==== EXCERPTED DATA
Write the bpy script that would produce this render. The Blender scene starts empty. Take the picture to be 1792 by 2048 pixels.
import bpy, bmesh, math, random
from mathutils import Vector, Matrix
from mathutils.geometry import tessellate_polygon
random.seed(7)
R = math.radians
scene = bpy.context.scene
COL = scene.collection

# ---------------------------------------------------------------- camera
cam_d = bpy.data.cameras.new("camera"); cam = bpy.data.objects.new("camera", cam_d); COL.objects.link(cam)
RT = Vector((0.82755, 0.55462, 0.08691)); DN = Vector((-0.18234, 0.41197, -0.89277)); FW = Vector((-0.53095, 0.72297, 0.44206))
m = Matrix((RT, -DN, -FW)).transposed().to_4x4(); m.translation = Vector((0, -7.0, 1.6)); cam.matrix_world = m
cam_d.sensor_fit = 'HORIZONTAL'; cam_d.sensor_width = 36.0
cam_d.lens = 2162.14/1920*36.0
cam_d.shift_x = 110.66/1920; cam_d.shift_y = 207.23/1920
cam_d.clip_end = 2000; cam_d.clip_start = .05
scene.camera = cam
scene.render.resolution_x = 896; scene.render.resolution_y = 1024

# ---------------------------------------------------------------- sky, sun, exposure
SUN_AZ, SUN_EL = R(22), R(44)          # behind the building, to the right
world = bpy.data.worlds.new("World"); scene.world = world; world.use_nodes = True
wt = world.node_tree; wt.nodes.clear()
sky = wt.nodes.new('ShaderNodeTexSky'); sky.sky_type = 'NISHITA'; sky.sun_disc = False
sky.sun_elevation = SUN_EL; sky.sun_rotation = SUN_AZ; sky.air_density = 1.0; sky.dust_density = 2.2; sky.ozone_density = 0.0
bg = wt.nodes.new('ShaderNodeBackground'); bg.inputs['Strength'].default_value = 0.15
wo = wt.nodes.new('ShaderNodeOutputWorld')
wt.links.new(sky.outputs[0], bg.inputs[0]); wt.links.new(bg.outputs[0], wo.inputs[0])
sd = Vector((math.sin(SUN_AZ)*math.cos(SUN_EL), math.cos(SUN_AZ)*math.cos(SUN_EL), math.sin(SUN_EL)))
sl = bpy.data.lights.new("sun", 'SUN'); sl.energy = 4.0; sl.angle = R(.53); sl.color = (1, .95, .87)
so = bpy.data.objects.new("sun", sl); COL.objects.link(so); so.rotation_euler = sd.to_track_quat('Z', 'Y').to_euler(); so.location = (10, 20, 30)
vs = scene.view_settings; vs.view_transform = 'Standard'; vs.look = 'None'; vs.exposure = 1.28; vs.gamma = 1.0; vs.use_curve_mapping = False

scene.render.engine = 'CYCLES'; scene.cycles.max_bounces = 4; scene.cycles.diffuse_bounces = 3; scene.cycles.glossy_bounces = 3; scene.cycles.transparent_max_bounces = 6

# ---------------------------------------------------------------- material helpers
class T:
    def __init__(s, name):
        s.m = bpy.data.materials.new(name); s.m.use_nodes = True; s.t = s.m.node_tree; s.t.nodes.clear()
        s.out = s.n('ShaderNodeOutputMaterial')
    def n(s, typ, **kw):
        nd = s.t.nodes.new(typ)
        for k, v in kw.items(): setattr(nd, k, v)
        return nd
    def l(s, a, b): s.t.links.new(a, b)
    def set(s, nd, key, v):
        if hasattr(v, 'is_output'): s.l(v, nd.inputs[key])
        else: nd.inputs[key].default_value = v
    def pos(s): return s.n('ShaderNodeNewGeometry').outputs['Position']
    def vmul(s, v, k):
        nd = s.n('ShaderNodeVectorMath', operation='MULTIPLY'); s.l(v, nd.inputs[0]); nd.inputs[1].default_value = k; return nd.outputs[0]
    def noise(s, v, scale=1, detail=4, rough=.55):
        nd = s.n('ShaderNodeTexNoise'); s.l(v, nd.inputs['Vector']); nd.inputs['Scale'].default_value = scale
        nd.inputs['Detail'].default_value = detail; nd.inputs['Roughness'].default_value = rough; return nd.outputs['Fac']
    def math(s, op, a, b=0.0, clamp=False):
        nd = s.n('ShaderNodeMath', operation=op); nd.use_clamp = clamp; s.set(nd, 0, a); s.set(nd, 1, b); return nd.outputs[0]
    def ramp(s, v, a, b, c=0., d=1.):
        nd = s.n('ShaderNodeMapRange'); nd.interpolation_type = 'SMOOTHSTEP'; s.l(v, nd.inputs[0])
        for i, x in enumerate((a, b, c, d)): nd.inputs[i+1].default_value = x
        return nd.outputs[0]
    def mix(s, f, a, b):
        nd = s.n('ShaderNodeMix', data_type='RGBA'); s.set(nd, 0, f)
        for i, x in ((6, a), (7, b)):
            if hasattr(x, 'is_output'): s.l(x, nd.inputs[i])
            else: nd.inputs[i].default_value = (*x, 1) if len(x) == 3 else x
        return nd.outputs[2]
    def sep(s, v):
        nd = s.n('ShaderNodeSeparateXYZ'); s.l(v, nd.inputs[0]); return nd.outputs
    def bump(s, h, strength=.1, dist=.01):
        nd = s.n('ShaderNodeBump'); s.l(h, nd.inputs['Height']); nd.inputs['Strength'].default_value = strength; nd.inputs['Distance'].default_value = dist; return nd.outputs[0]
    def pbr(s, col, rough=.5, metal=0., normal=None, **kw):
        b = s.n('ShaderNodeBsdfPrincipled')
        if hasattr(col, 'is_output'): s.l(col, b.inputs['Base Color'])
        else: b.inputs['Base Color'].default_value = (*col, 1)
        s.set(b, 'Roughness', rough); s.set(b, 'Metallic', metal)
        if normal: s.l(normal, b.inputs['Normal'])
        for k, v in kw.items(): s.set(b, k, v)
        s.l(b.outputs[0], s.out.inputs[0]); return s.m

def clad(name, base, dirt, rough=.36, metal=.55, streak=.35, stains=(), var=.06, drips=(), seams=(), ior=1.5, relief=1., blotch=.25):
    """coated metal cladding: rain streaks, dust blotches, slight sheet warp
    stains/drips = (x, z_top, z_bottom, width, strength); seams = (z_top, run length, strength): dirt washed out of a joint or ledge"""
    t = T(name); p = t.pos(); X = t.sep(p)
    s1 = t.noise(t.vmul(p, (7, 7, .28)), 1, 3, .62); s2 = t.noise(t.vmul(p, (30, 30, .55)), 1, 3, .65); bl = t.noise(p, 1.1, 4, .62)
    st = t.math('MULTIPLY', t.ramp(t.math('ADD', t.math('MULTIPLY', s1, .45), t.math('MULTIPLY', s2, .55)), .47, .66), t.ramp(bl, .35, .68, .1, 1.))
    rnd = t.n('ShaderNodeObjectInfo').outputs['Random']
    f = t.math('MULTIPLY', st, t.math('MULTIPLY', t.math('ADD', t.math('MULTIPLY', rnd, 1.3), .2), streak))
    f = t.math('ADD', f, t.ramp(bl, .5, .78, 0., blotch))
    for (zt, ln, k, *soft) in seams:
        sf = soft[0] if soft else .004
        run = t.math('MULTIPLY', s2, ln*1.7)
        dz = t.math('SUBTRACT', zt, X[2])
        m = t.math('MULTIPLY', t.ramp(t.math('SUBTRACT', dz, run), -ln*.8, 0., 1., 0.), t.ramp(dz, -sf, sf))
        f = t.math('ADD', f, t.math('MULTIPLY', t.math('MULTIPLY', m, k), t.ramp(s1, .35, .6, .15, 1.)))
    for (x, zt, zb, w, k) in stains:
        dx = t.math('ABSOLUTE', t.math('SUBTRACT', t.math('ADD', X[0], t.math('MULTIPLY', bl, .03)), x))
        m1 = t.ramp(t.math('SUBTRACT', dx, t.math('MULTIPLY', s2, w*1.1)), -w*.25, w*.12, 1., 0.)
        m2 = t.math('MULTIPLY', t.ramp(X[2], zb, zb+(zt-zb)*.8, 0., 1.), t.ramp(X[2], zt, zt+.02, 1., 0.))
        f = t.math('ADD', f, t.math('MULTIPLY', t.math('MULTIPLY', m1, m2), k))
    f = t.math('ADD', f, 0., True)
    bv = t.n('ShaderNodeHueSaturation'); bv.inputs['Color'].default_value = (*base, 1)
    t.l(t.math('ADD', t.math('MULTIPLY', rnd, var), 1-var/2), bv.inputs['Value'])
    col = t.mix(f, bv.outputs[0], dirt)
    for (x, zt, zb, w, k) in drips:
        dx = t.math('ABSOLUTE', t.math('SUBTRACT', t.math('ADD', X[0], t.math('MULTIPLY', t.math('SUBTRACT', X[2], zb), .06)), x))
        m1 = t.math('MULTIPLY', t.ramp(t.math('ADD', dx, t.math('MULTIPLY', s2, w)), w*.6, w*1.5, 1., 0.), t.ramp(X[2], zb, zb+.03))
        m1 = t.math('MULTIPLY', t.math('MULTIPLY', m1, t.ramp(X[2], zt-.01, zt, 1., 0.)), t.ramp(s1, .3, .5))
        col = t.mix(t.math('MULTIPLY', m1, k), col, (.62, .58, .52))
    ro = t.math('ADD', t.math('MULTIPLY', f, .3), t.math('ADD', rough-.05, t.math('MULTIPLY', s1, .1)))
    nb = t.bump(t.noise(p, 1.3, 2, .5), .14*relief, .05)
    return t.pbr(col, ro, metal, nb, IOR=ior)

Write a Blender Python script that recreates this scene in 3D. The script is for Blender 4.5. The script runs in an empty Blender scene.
========
AIM OF THE EXERCISE
Quote exactly the first line of the entries and every line after it, stopping with the line that contains "COL = scene.collection".

RESPONSE
Write the bpy script that would produce this render. The Blender scene starts empty. Take the picture to be 1792 by 2048 pixels.
import bpy, bmesh, math, random
from mathutils import Vector, Matrix
from mathutils.geometry import tessellate_polygon
random.seed(7)
R = math.radians
scene = bpy.context.scene
COL = scene.collection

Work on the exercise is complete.